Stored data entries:
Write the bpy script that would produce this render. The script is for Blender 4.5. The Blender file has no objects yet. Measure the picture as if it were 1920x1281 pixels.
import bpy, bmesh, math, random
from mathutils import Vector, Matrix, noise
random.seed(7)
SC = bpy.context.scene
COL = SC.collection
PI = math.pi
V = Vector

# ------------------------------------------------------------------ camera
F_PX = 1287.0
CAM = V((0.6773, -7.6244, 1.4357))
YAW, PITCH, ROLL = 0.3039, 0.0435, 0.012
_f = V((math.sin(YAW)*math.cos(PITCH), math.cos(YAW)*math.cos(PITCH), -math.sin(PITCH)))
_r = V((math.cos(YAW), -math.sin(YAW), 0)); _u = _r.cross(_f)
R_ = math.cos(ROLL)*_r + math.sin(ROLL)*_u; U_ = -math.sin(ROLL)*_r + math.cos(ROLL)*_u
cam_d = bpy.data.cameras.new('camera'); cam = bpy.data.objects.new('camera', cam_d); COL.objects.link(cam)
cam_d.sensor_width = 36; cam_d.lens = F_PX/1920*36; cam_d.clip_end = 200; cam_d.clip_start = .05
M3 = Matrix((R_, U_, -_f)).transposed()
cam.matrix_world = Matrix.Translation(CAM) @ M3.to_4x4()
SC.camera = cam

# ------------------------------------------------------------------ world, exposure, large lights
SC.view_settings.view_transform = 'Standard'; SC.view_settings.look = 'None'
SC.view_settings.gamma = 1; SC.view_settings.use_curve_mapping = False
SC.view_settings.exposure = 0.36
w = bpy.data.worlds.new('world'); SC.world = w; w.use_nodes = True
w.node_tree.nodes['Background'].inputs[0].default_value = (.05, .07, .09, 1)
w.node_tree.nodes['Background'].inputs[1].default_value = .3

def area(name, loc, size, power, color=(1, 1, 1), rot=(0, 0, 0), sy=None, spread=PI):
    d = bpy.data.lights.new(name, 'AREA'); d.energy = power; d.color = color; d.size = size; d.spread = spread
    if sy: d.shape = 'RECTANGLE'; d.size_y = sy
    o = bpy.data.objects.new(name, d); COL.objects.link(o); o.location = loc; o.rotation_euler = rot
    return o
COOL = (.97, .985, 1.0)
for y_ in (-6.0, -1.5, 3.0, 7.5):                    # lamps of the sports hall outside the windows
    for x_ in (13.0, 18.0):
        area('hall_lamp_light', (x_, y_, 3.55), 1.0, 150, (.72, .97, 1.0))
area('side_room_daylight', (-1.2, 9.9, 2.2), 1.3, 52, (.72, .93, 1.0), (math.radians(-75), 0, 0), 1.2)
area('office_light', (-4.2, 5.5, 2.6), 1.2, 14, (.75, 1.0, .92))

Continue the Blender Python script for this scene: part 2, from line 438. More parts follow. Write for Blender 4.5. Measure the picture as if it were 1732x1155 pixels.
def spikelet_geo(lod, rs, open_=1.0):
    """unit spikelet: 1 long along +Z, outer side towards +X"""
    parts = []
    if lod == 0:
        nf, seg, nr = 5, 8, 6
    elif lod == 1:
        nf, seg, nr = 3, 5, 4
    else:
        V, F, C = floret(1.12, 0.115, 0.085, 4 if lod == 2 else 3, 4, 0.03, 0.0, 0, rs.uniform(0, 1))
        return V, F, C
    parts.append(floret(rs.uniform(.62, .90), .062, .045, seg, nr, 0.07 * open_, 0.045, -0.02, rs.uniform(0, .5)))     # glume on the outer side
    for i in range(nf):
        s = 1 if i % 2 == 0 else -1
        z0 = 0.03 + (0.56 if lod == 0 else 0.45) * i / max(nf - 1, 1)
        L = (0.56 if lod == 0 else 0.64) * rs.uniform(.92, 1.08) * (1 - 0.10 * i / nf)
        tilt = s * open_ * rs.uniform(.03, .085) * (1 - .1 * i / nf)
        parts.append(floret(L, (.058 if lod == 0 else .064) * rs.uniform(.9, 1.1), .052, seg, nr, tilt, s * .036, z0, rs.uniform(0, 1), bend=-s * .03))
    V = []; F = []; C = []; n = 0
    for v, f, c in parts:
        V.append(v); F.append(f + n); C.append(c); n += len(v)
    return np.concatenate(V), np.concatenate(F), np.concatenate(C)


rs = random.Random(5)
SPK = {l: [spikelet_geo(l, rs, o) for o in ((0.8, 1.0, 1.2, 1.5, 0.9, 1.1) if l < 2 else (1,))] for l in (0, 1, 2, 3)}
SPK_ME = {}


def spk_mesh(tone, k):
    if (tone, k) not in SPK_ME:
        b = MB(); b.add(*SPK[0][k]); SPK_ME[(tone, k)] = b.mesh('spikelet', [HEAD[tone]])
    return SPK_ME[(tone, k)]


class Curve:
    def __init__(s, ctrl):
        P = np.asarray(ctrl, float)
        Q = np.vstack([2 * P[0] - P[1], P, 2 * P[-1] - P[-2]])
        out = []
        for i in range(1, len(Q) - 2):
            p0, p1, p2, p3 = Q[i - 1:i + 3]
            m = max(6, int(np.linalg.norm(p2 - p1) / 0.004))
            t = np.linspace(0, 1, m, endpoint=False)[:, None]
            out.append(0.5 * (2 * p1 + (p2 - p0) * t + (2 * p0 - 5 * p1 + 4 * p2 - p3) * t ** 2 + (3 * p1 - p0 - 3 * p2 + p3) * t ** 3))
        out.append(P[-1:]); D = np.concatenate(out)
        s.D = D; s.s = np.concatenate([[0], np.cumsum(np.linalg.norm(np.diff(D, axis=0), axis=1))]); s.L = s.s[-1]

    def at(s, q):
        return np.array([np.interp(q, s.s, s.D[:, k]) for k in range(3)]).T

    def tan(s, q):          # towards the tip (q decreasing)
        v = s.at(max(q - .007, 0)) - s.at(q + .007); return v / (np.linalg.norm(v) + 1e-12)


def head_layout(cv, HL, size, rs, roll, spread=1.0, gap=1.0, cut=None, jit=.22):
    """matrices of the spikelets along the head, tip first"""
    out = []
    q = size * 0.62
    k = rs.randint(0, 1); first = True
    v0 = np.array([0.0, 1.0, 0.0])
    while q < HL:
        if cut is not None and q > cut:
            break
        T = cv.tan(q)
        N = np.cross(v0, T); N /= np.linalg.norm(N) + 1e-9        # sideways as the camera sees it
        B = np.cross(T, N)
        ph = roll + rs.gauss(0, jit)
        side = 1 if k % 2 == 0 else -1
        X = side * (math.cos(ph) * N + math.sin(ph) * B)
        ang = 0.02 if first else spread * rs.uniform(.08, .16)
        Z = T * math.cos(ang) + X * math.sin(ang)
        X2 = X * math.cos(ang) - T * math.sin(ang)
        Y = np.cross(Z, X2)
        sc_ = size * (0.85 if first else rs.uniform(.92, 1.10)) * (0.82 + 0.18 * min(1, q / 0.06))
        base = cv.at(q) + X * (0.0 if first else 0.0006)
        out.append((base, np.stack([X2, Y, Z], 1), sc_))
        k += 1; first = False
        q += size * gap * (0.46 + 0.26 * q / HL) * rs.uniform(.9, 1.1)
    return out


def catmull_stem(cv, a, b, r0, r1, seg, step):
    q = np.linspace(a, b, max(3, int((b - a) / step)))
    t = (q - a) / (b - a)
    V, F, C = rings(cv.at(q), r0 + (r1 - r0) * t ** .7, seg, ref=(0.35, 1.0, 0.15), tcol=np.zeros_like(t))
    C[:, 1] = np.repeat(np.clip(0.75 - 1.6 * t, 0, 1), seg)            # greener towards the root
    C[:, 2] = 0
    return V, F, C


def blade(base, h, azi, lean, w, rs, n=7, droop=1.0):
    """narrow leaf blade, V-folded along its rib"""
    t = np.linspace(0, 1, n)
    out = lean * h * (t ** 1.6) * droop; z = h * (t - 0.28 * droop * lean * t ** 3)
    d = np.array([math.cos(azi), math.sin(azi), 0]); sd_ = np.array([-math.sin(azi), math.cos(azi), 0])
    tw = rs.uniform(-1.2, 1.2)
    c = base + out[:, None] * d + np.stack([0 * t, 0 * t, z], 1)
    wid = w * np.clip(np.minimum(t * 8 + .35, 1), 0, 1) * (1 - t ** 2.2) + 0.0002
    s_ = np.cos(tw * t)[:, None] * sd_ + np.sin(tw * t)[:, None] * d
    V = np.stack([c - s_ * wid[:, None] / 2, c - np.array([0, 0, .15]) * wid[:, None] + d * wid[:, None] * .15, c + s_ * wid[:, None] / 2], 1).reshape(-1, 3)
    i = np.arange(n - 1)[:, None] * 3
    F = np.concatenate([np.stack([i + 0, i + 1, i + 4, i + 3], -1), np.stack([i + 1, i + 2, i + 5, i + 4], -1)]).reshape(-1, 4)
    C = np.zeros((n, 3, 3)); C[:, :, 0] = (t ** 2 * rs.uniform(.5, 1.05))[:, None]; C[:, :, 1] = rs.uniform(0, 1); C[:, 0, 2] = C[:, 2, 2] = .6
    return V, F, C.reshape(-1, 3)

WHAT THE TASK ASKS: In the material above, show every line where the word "this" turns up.

ANSWER BELOW:
Write the bpy script that would produce this render. The script is for Blender 4.5. The Blender file has no objects yet. Measure the picture as if it were 1920x1281 pixels.
Continue the Blender Python script for this scene: part 2, from line 438. More parts follow. Write for Blender 4.5. Measure the picture as if it were 1732x1155 pixels.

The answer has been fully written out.